Editorial Type: Feature     Date: 09-2014    Views: 3576   







Jeremiah Dooley, Cloud Architect at SolidFire, explains why virtualised storage may unlock the true potential of the cloud for many organisations.

Enterprise IT is playing catch-up with cloud service providers. While companies like Amazon Web Services and Rackspace offer services that can be spun-up in a matter of minutes and hours, most enterprises still have to make do with deployments that can take days, weeks or even months. This is potentially a real issue for businesses keen to maintain direct control of their data and applications.

What can businesses do to try and close this gap? Many are looking to what is referred to as the next-generation data centre (NGDC). It is here that compute, networking and storage capabilities exist as a pool of resources that can be called into use on an on-demand basis.

This capability is enabled by software management of hardware resources which abstracts the network hardware away from its limited physical reality. This concept is also known as the software-defined data centre. However, while compute and networking virtualisation are becoming commonplace (with companies like VMware and Cisco well known in this respect), storage is frequently left behind, even treated as an afterthought. This leaves many enterprises saddled with modern compute and networking infrastructures that ultimately are being held back by the physical limitations of legacy storage disks.

Simply put, while racks and racks of spinning disk drives may offer huge storage capacity, they are incapable of meeting the demands put upon them by virtualisation. The read and write speeds (IOPS) are inadequate for use in a virtualised environment and it is simply not possible to separate performance from capacity: a vital ingredient in the NGDC. All-flash storage arrays have a distinct advantage in this regard.

Building a flash-based storage system from the ground up with the NGDC in mind is the only way to enable the kind of virtualisation needed to meet future demands and deliver a cloud-like experience in-house, with IT-as-a-service. Scale-out flash storage offers high IOPS and capacities, but raw speed isn't everything. When flash is overlaid with management software that allows storage volumes to be tightly defined with individual performance characteristics, it enables software-defined storage: the ability to treat all the storage in a data centre as a single resource, which is not restricted to specific parts of the network.

At its most basic level, the advantage of virtualising your storage centres on the fact that it frees IT up to the point that it can proactively provision resources to employees and applications more rapidly than ever before. It allows enterprises to finally compete on a level playing field with third-party cloud service providers in terms of raw deployment speed, offering better control of the IT estate as more employees choose in-house over off-premise clouds. That's one aspect. Moreover, it simplifies the management requirements for the IT department.

In an NGDC environment, manual intervention to hook up the hardware required to deploy new applications is minimal. It's completely software driven, which saves time and money through management efficiency. Additionally, it becomes straightforward to add new services, and IT teams can instead focus this time on finding innovative solutions to business problems.

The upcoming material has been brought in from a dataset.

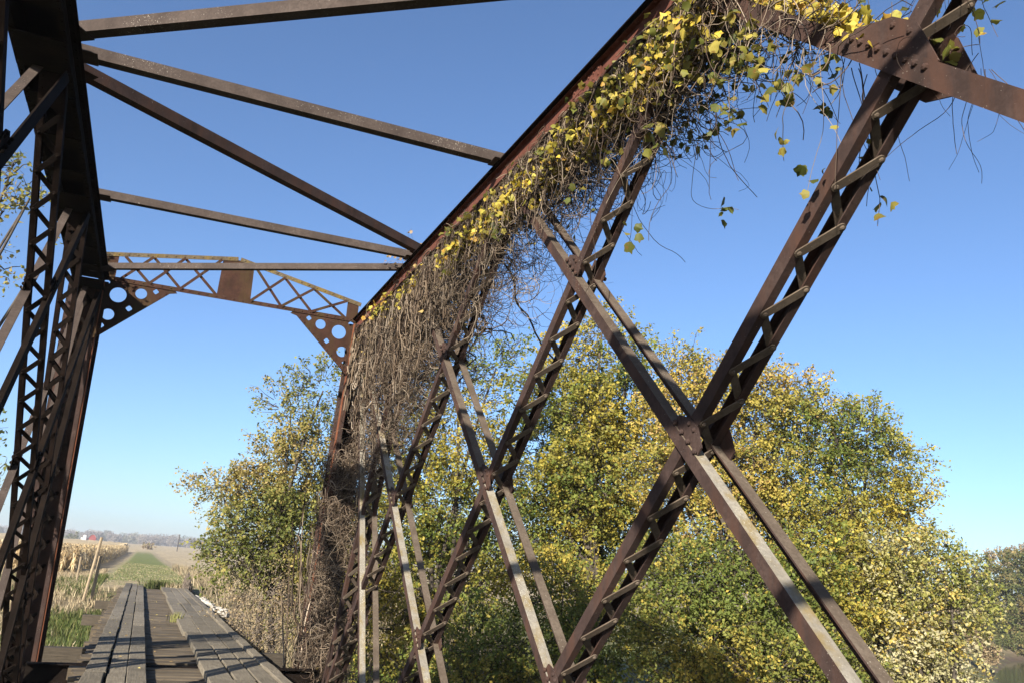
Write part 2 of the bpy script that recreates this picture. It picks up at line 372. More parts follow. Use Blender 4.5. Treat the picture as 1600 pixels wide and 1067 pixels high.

Forward looking enterprise IT organisations are moving towards embracing the NGDC and all that comes with it. Once adopted, the NGDC makes it possible for businesses to take on the big cloud service providers with an internal offering that rivals them for speed and ease of use.

More importantly, perhaps, it puts IT control firmly back into the hands of the enterprise. It is important to remember that each component is vital to enabling the NGDC. Virtualised compute and networking don't tell the whole story - virtualised storage could be the missing piece of the puzzle.